Thursday, September 3, 2009

Long overdue..

I made a promise to myself that I wouldn't post until I could write something positive...Well, it's been a few weeks and I finally decided I was going to post anyway...afterall, this IS my life! No sense sugar coating anything! That being said...things haven't been terrible either. We are blessed and I see the Lord's hand in my life on a daily basis.

Back to school time is one of the hardest times for me. I watch as the other kids Ian's age head off to school and I can't help mourn for him and yes, even me. He's in fourth grade! I remember fourth grade vividly from my friends, to my boyfriend, to after school activities. There is none of that for him. He is struggling so far this year but we seem to make some progress each day. Both his MRI and EEG resulted in no further knowledge.

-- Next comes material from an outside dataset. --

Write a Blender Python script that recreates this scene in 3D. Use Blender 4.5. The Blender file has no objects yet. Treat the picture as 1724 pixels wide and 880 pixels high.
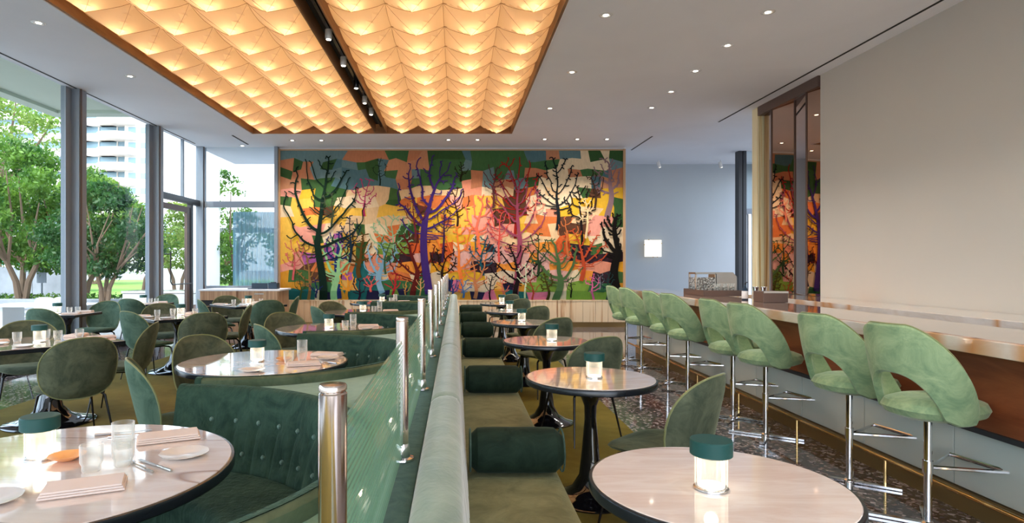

I am now ready to embark on adjusting his diet to see if we can figure something out. Overall we are surviving and hopefully it will get better from here.

My marathon training...well...has really sucked. This is a huge issue for me. I have not done the work I need to do and I will suffer for it. Last year I was on track for a 4:30 hour marathon and this year I am hoping to finish in 6 hours. I hope I'm not in complete denial about it. I hope I really can do this! This summer has been so hard and I didn't want to think about it. It's a month away....it's coming wether I'm ready or not...

Owen starts preschool next week and I wish I could say that I get to enjoy a few hours to myself but I will still be doing daycare. I enjoy it for the most part and I have really good kids! (wish I could say that about the parents too! UGH!) Can you believe Owen is old enough for preschool? It's not fair. I guess I'll always be saying that though right? They do grow up so fast.

So that is it in a nutshell. Nothing fabulous. Just life. But, I'll take it.